→ **Work to be completed**:
Please transcribe the data below exactly. Leave the pictures out.
==== Dataset extract
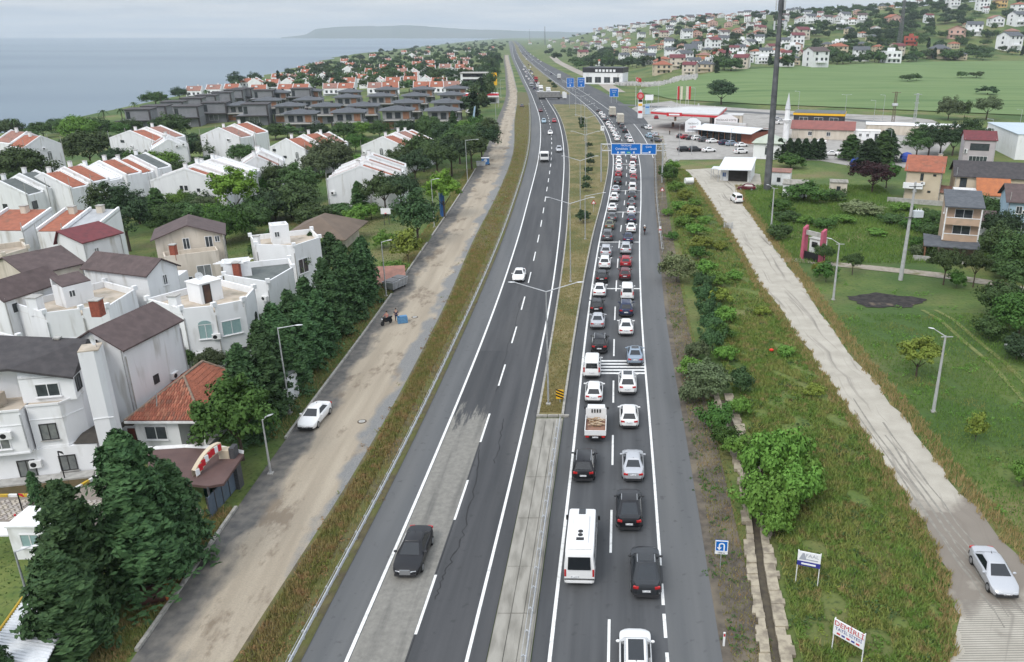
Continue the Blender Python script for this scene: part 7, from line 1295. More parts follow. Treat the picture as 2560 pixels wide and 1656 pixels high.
for px, py, h, lab in ((1729, 387, 9, 'white flagpole before the lower parking row'), (1697, 388, 9, 'thin pale pole left of the restaurant sign'), (1826, 366, 5.5, 'thin white lamp pole among the restaurant cars')): x, y, z = P(px, py); lamp_post(lab, (x, y, 0), h, [(.5, 0, .05)])
x, y, z = P(1963, 352); r = thing('minaret', 'slim white minaret with grey cone roof beside the small mosque', 'minaret', (x, y, 0)); MB().tube((0, 0, 0), (0, 0, 6.0), 1.05, .95, 12).obj('shaft', WALLB, r); MB().tube((0, 0, 5.8), (0, 0, 6.9), 1.0, 1.5, 12).obj('balcony', WALLB, r); MB().tube((0, 0, 6.9), (0, 0, 10.4), .85, .8, 12).obj('upper_shaft', WALLB, r); MB().tube((0, 0, 10.3), (0, 0, 15.6), 1.0, .03, 12).obj('cone_roof', LAMPM, r)
r = thing('mosque', 'small white mosque with pale green hip roof and arched windows', 'mosque'); pl = rect((46.5, 234.5), (54.0, 232), 9); wl(r, pl, -.2, 4.4, WALLB); hip(r, pl, 4.4, 2.4, mat('roof_pale_green', (.42, .46, .38), (.36, .40, .33), .5, .7), .6); window(r, pl[0], pl[1], .5, 2.2, 1.2, 2.0, FRW, PANE, True, True); window(r, pl[3], pl[0], .5, 2.2, 1.0, 2.0, FRW, PANE, True, True)
r = thing('yellow_trim_workshop', 'dark workshop with bright yellow fascia beyond the minaret', 'workshop'); pl = rect((79, 323), (97, 317), 14); wl(r, pl, -.2, 4.2, mat('wall_charcoal', (.03, .032, .04), rough=.6)); wl(r, [p + (p - (pl[0] + pl[2]) / 2) * .03 for p in pl], 4.2, 5.0, SY, 'fascia'); wl(r, [p + (p - (pl[0] + pl[2]) / 2) * .02 for p in pl], 5.0, 5.15, GREENR, 'roof')
for k in range(3): window(r, pl[0], pl[1], .2 + .3 * k, 1.9, 3.2, 3.0, FRW, PANE, False)
simple_house('long hall with dull red gable roof right of the minaret', (69, 283), (88.5, 277), 9, -.3, 3.4, 2.2, WALLC, mat('roof_dull_red', (.26, .10, .085), (.21, .085, .075), .6, .85), 'ab', [(0, .3, 1.8, 1.2, 1.2), (0, .6, 1.8, 1.2, 1.2)], .5, name='hall')
simple_house('white prayer cabin with small windows before the beige hall', (89.5, 278), (97, 275.6), 5, -.2, 3.0, .2, WALLB, WHITE, 'ab', [(0, .2, 1.7, .8, .9), (0, .5, 1.7, .8, .9), (0, .85, 1.2, .8, 2.0, FRD, PANE, False)], .15, name='cabin', cat='cabin')
simple_house('long low beige hall with flat white roof below the back road', (99, 296), (132, 286), 10, -.2, 3.2, .25, WALLC, WHITE, 'ab', [], .2, name='hall')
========
→ **Solution for this task**:
Continue the Blender Python script for this scene: part 7, from line 1295. More parts follow. Treat the picture as 2560 pixels wide and 1656 pixels high.
for px, py, h, lab in ((1729, 387, 9, 'white flagpole before the lower parking row'), (1697, 388, 9, 'thin pale pole left of the restaurant sign'), (1826, 366, 5.5, 'thin white lamp pole among the restaurant cars')): x, y, z = P(px, py); lamp_post(lab, (x, y, 0), h, [(.5, 0, .05)])
x, y, z = P(1963, 352); r = thing('minaret', 'slim white minaret with grey cone roof beside the small mosque', 'minaret', (x, y, 0)); MB().tube((0, 0, 0), (0, 0, 6.0), 1.05, .95, 12).obj('shaft', WALLB, r); MB().tube((0, 0, 5.8), (0, 0, 6.9), 1.0, 1.5, 12).obj('balcony', WALLB, r); MB().tube((0, 0, 6.9), (0, 0, 10.4), .85, .8, 12).obj('upper_shaft', WALLB, r); MB().tube((0, 0, 10.3), (0, 0, 15.6), 1.0, .03, 12).obj('cone_roof', LAMPM, r)
r = thing('mosque', 'small white mosque with pale green hip roof and arched windows', 'mosque'); pl = rect((46.5, 234.5), (54.0, 232), 9); wl(r, pl, -.2, 4.4, WALLB); hip(r, pl, 4.4, 2.4, mat('roof_pale_green', (.42, .46, .38), (.36, .40, .33), .5, .7), .6); window(r, pl[0], pl[1], .5, 2.2, 1.2, 2.0, FRW, PANE, True, True); window(r, pl[3], pl[0], .5, 2.2, 1.0, 2.0, FRW, PANE, True, True)
r = thing('yellow_trim_workshop', 'dark workshop with bright yellow fascia beyond the minaret', 'workshop'); pl = rect((79, 323), (97, 317), 14); wl(r, pl, -.2, 4.2, mat('wall_charcoal', (.03, .032, .04), rough=.6)); wl(r, [p + (p - (pl[0] + pl[2]) / 2) * .03 for p in pl], 4.2, 5.0, SY, 'fascia'); wl(r, [p + (p - (pl[0] + pl[2]) / 2) * .02 for p in pl], 5.0, 5.15, GREENR, 'roof')
for k in range(3): window(r, pl[0], pl[1], .2 + .3 * k, 1.9, 3.2, 3.0, FRW, PANE, False)
simple_house('long hall with dull red gable roof right of the minaret', (69, 283), (88.5, 277), 9, -.3, 3.4, 2.2, WALLC, mat('roof_dull_red', (.26, .10, .085), (.21, .085, .075), .6, .85), 'ab', [(0, .3, 1.8, 1.2, 1.2), (0, .6, 1.8, 1.2, 1.2)], .5, name='hall')
simple_house('white prayer cabin with small windows before the beige hall', (89.5, 278), (97, 275.6), 5, -.2, 3.0, .2, WALLB, WHITE, 'ab', [(0, .2, 1.7, .8, .9), (0, .5, 1.7, .8, .9), (0, .85, 1.2, .8, 2.0, FRD, PANE, False)], .15, name='cabin', cat='cabin')
simple_house('long low beige hall with flat white roof below the back road', (99, 296), (132, 286), 10, -.2, 3.2, .25, WALLC, WHITE, 'ab', [], .2, name='hall')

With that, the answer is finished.